Inversion has a definite place in the study of preserving, repairing, and maintaining adobe homes. The typical way we address this issue is by asking, “What is the best way for me to preserve my adobe home and keep it from melting away or falling apart?”
Let’s try inversion and ask the question in this way: What is one way I might be able to help destroy my old, mud adobe building built in the early 1900’s? Answer: Stucco it with a modern, Portland cement based product which will prevent it from being able to effectively breathe.
The understanding this provides us is a bit more nuanced and subtle than looking at the situation from the normal perspective. It causes us to shift our thinking in a different way and directs our brains to look at the problem from a slightly different angle. To me, in fact, this “inverted question” is somewhat jarring, for who would intentionally seek out answers to ruin their adobe home?

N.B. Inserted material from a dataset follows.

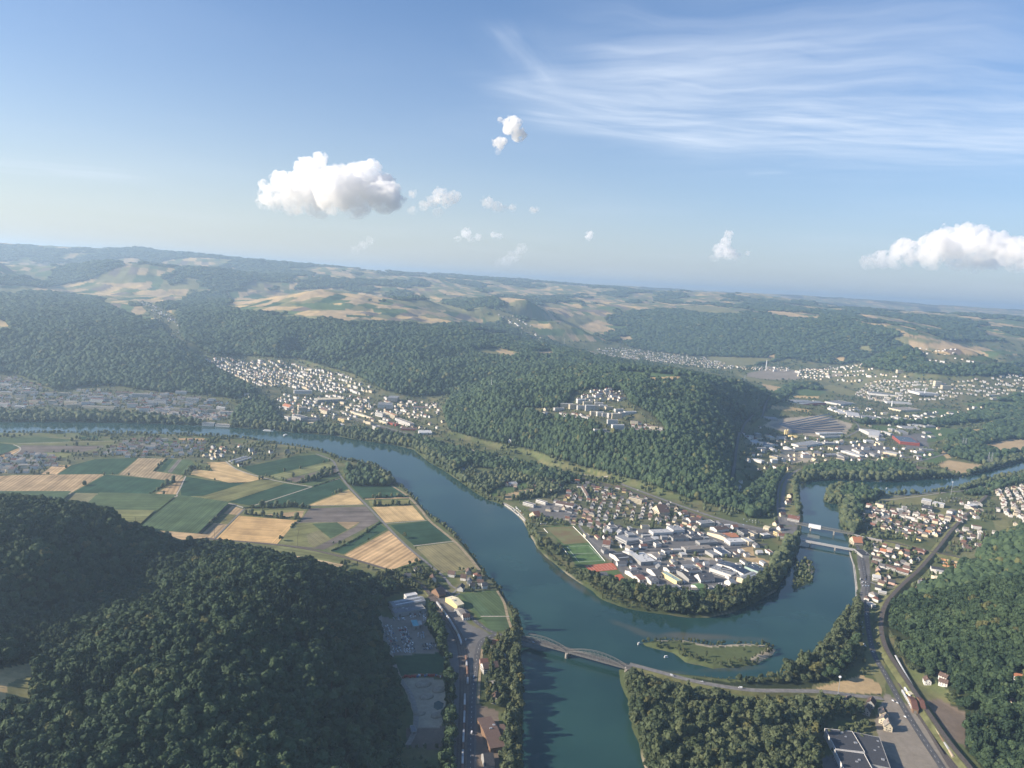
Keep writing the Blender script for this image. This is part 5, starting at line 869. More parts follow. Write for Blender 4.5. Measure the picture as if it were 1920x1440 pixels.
# ------------------------------------------------------------------ halls, blocks and works
def flat_hall(name, label, cat, A, B, Cc, h, wall, roof, form='flat', zm=None, solar=0, sky=0, doors=2, group=None, windows=0, base=None):
    """A, B, C: three roof corners in the photograph, unprojected at roof height"""
    if zm: A, B, Cc = zpt(zm, *A), zpt(zm, *B), zpt(zm, *Cc)
    g0 = 0.0
    if base: g0 = base
    P = [at_z(*q, g0+h)[:2] for q in (A, B, Cc)]
    u = P[1]-P[0]; L = np.linalg.norm(u); u /= L; v = np.array([-u[1], u[0]]); w = (P[2]-P[0])@v
    c = P[0]+u*L/2+v*w/2; Wd = abs(w); rz = math.atan2(u[1], u[0]); z = g0 if base else max(float(height(*c)), 0)
    return hall_at(name, label, cat, c[0], c[1], z, rz, L, Wd, h, wall, roof, form, solar, sky, doors, group, windows)
def hall_at(name, label, cat, x, y, z, rz, L, Wd, h, wall, roof, form='flat', solar=0, sky=0, doors=2, group=None, windows=0):
    L = max(L, 5); Wd = max(Wd, 5); a, b = L/2, Wd/2
    t = thing(name, label, cat, (x, y, z+.05), rz, group); HALLC.append((x, y, math.hypot(L, Wd)/2))
    n = max(1, int(max(L, Wd)/12))
    for i in range(n):
        for j in range(max(1, int(min(L, Wd)/12))):
            OCC.append(((x+math.cos(rz)*((i+.5)/n-.5)*L - math.sin(rz)*((j+.5)/max(1, int(min(L, Wd)/12))-.5)*Wd) if L >= Wd else x, (y+math.sin(rz)*((i+.5)/n-.5)*L + math.cos(rz)*((j+.5)/max(1, int(min(L, Wd)/12))-.5)*Wd) if L >= Wd else y, 11))
    wm, rm = WALLM.get(wall) or ROOFM[wall], ROOFM[roof]
    if form == 'flat':
        MB().box(-a, a, -b, b, -2, h).build('wall', wm, t)
        r = MB(); r.box(-a+.5, a-.5, -b+.5, b-.5, h-.3, h+.06)
        ro = r.build('roof', rm, t); MB().box(-a-.1, a+.1, -b-.1, -b+.4, h-.1, h+.55).box(-a-.1, a+.1, b-.4, b+.1, h-.1, h+.55).box(-a-.1, -a+.4, -b+.4, b-.4, h-.1, h+.55).box(a-.4, a+.1, -b+.4, b-.4, h-.1, h+.55).build('parapet', wm, ro); top = lambda yy: h+.08
    else:
        rise = min(b*.28, 4.0) if form == 'low' else b*.75; e = h; along = True
        w = MB(); w.v = [(-a, -b, -2), (a, -b, -2), (a, b, -2), (-a, b, -2), (-a, -b, e), (a, -b, e), (a, b, e), (-a, b, e), (-a, 0, e+rise-.1), (a, 0, e+rise-.1)]; w.f = [(0, 1, 5, 4), (2, 3, 7, 6), (1, 2, 6, 9, 5), (3, 0, 4, 8, 7)]; w.build('wall', wm, t)
        r = MB(); sl = rise/b
        for s in (-1, 1):
            q = [(-a-.5, s*(b+.5), e-sl*.5+.15), (a+.5, s*(b+.5), e-sl*.5+.15), (a+.5, 0, e+rise+.15), (-a-.5, 0, e+rise+.15)]; r.slab(q if s < 0 else q[::-1], .3)
        ro = r.build('roof', rm, t); top = lambda yy: e+rise*(1-abs(yy)/b)+.2
    if sky:
        for k in range(sky):
            yy = (k+.5)/sky*Wd-b if sky > 1 else b*.35; MB().slab([(-a*.8, yy-.7, top(yy-.7)+.25), (a*.8, yy-.7, top(yy-.7)+.25), (a*.8, yy+.7, top(yy+.7)+.25), (-a*.8, yy+.7, top(yy+.7)+.25)], .3).build('skylight', SKYL, ro)
    elif L*Wd > 500:
        g_ = random.Random(int(x*7+y))
        for k in range(min(5, int(L*Wd/500)+1)):
            xx = g_.uniform(-a*.8, a*.8); yy = g_.uniform(-b*.8, b*.8); s_ = g_.uniform(.8, 2.0); zz_ = top(yy); MB().box(xx-s_, xx+s_, yy-s_*.7, yy+s_*.7, zz_-.1, zz_+g_.uniform(.6, 1.6)).build('roof_vent', STEEL, ro)
    if solar:
        m = max(2, int(Wd/7))
        for k in range(m):
            y0 = -b+1.2+(Wd-2.4)*k/m; y1 = -b+1.2+(Wd-2.4)*(k+.86)/m; MB().slab([(-a+1.5, y0, top(y0)+.35), (a*solar, y0, top(y0)+.35), (a*solar, y1, top(y1)+.35), (-a+1.5, y1, top(y1)+.35)], .12).build('solar_panel', SOLAR, ro)
    for k in range(doors):
        xx = (k+.5)/doors*L-a; MB().box(xx-1.9, xx+1.9, -b-.07, -b+.05, 0, 4.0).build('roller_door', DOORM, t)
    if windows:
        for fl in range(windows):
            z0 = .9+fl*(h-.6)/windows
            for s in (-1, 1): MB().box(-a*.94, a*.94, min(s*(b-.05), s*(b+.06)), max(s*(b-.05), s*(b+.06)), z0, z0+1.4).build('window_band', PANE, t)
            for s in (-1, 1): MB().box(min(s*(a-.05), s*(a+.06)), max(s*(a-.05), s*(a+.06)), -b*.9, b*.9, z0, z0+1.4).build('window_band', PANE, t)
    return t
G1 = 'commercial halls of the district inside the river bend'
for lab, A, B, Cc, h, wl, rf, fm, so_, sk, wi in [
 ('flat commercial hall with bright white roof near the tennis courts', (380,850),(510,840),(455,935),8,'grey','pale','flat',0,0,0), ('dark roofed hall with two pale skylight strips right beside the football pitch', (205,850),(315,840),(260,925),7,'white','dark','low',0,2,0),
 ('white roofed hall behind a dark one, north side of the commercial district', (560,640),(735,633),(595,670),8,'white','pale','flat',0,0,1), ('long grey brown hall facing a bare gravel yard', (850,790),(1080,775),(870,822),9,'grey','tan','low',0,0,1),
 ('hall with bright orange roof in the commercial district', (1180,672),(1305,665),(1235,712),7,'white','orange','low',0,0,0), ('wide white roofed hall directly in front of the orange roofed hall', (1240,720),(1385,714),(1270,755),9,'white','pale','flat',0,0,1), ('small square hall with striped pale roof at the end of the wide white hall', (1390,712),(1440,708),(1420,752),10,'cream','pale','flat',0,2,0),
 ('white flat hall with a dark recessed roof centre beside the dry grass lot', (1130,800),(1212,795),(1205,858),8,'white','metal','flat',.6,0,0), ('narrow grey hall left of the white hall with the recessed roof', (1065,825),(1115,820),(1125,870),7,'grey','metal','flat',0,0,0),
 ('pale grey left wing of the biggest hall near the point trees', (1105,985),(1165,955),(1235,1085),9,'white','metal','flat',0,0,1), ('biggest hall with black solar panels along its roof near the point trees', (1170,942),(1232,922),(1345,1062),10,'white','grey','low',.9,0,0), ('grey roofed middle bay of the biggest hall complex', (1238,920),(1330,938),(1410,1040),10,'grey','dark','flat',0,3,0), ('light grey roofed front bay of the biggest hall complex', (1350,1066),(1470,1020),(1400,1108),9,'cream','metal','low',0,2,0),
 ('hall wholly covered in solar panels beside the dry grass lot at the point', (1420,968),(1500,946),(1500,1032),8,'mint','grey','flat',.95,0,0), ('light grey slanted office hall next to the dark grove by the pitch', (258,695),(400,672),(330,752),11,'pale','metal','flat',0,0,2), ('white office block with dark window bands in the commercial district', (460,722),(578,706),(462,752),11,'white','grey','flat',0,0,3), ('tall pale grey tower block behind the slanted office hall', (345,665),(408,662),(350,690),17,'pale','metal','flat',0,0,4), ('small white block right of the office block with window bands', (600,752),(650,748),(602,770),9,'white','grey','flat',0,0,2),
 ('dark roofed hall just behind the smaller tennis court', (345,1005),(430,990),(385,1055),7,'white','grey','low',0,0,0), ('hall with deep red roof right of the smaller tennis court', (410,1050),(470,1040),(440,1098),6,'white','red','low',0,0,0), ('grey gabled hall right of the deep red roof', (510,1060),(580,1050),(545,1113),7,'white','grey','low',0,0,0), ('grey hall behind the row of small works near the bank trees', (540,985),(600,980),(610,1048),7,'white','grey','low',0,1,0),
 ('long pale mint roofed hall running towards the bank trees', (672,1022),(722,1014),(765,1112),8,'yellow','mint','flat',0,0,0), ('dark long shed right of the mint roofed hall', (800,1000),(850,995),(880,1088),7,'grey','dark','low',0,0,0), ('dark hall with white front beside the gravel yard', (880,988),(1000,980),(888,1018),7,'white','dark','flat',0,0,1), ('wide grey gabled house with a bright gable wall near the bank trees', (965,1052),(1090,1040),(985,1100),7,'white','grey','gable',0,0,1), ('small hall with bright green roof among the bank trees', (940,1132),(1010,1120),(968,1178),5,'white','green','low',0,0,0),
 ('white roofed shed at the edge of the bank trees', (785,1180),(850,1170),(845,1222),5,'white','pale','flat',0,0,0), ('pale blue grey shed at the edge of the bank trees', (640,1185),(690,1180),(668,1228),5,'grey','metal','flat',0,0,0), ('grey flat shed behind the white roofed shed', (740,1140),(810,1130),(758,1168),5,'white','metal','flat',0,0,0), ('grey hall in the second row from the housing streets', (720,605),(820,600),(740,648),9,'white','metal','flat',0,0,1), ('white three storey block near the railway line', (985,560),(1110,550),(993,586),11,'white','metal','flat',0,0,3), ('brown roofed white hall below the railway line', (1110,612),(1220,600),(1130,648),9,'white','brown','low',0,0,1), ('long narrow brown shed left of the orange roofed hall', (1085,660),(1120,650),(1200,768),7,'cream','tan','low',0,0,0),
 ('grey hall with a thin chimney in the middle of the commercial district', (980,735),(1140,725),(998,762),8,'grey','metal','flat',0,0,1), ('dark flat hall with parked vans in front', (740,690),(880,685),(770,720),7,'grey','dark','flat',0,0,0), ('dark flat hall right of the hall with parked vans', (900,682),(1000,678),(908,713),7,'grey','dark','flat',0,0,1), ('large brown roofed house block at the railway side', (590,445),(680,440),(602,488),12,'cream','brown','gable',0,0,3), ('dark cube block near the river road junction', (1355,640),(1450,635),(1370,676),10,'grey','dark','flat',0,0,3), ('pale block between the dark cubes near the river road junction', (1455,660),(1490,655),(1458,690),11,'cream','grey','flat',0,0,3),
 ('cream hall in the trees before the two bridges', (1620,602),(1668,616),(1616,622),8,'cream','cream','low',0,0,1), ('yellow block with flat roof closest to the road bridge', (1680,652),(1722,648),(1684,672),9,'yellow','tan','flat',0,0,2), ('white roofed block right of the dark cube blocks', (1560,672),(1620,666),(1570,692),8,'white','pale','flat',0,0,2), ('dark small hall behind the white roofed hall near the tennis courts', (670,818),(740,806),(690,838),7,'white','dark','flat',0,0,0), ('long narrow white roofed shed between two dark halls', (320,834),(350,824),(385,893),6,'white','pale','low',0,0,0), ('brown grey hall right of the bright white roofed hall', (530,852),(580,838),(600,903),7,'white','tan','low',0,0,0),
 ('white three storey house block left at the edge of the housing rows', (180,600),(250,596),(184,624),10,'white','grey','flat',0,0,3), ('long cream apartment block under the railway line', (400,337),(515,364),(394,350),14,'cream','tan','flat',0,0,4), ('dark blue grey hall in the lower right of the commercial district', (1230,1035),(1310,1025),(1250,1070),6,'white','dark','flat',0,0,0), ('white arched storage shed beside the biggest hall complex', (1240,1100),(1280,1090),(1275,1140),6,'white','pale','gable',0,0,0), ('small white hall in the lower works lane', (585,1140),(650,1130),(600,1165),6,'white','grey','low',0,0,0), ('dark hall beside the grey hall with white door fronts', (690,975),(740,968),(740,1010),7,'white','dark','low',0,0,0),
 ('flat grey hall at the gravel yard corner', (850,958),(960,950),(860,975),6,'white','metal','flat',0,0,0), ('cream hall along the railway side near the housing rows', (815,480),(870,475),(825,510),8,'white','brown','low',0,0,1), ('white hall with brown roof along the railway side', (890,530),(980,525),(900,560),8,'white','brown','low',0,0,1)]:
    flat_hall('commercial_hall', lab, 'hall', A, B, Cc, h, wl, rf, fm, 'c', so_, sk, 2 if wi < 2 else 0, G1, wi)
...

But this is part of the beauty of inversion as it can shock us to see things in the opposite way we normally would look at in solving problems.
I believe a great many adobe homeowners need to be shocked into some realities simply because they own such unique homes. Adobe homes, and in particular those adobe homes that were built in the old-fashioned way as described above, are in a different league than modern day frame or brick built homes. In fact, they are, in my opinion, two different species that just happens to share some of the same characteristics: walls, roofs, doors, windows, kitchen, baths, bedrooms, etc. But would we consider a lion to be the same animal as, say, a hippopotamus? Both have four legs, two eyes, two ears, a tail and a mouth, don’t they? Yes, of course, but, well, you get where I’m going with this analogy. Just because two things share some characteristics does not mean they are the same animal and require the same diet, food source, habitat, and living space. To feed both the exact same food would end up starving one of them.
Shocking, isn’t it, to look at things that are similar and believing both require the same things to survive and thrive? Just as you would not throw a steaming pile of swamp grass into the pen of a lion and expect it to devour it is the same way of thinking about how you maintain a brick home and an adobe home: what works for the one might end up destroying the other.
Throughout my website, I try to educate my adobe home readers to stop thinking they are living in a brick home. They are not. They are living in a dirt home. The two materials could not be more different in care and feeding, exactly like the dietary and living conditions of the lion and the hippo.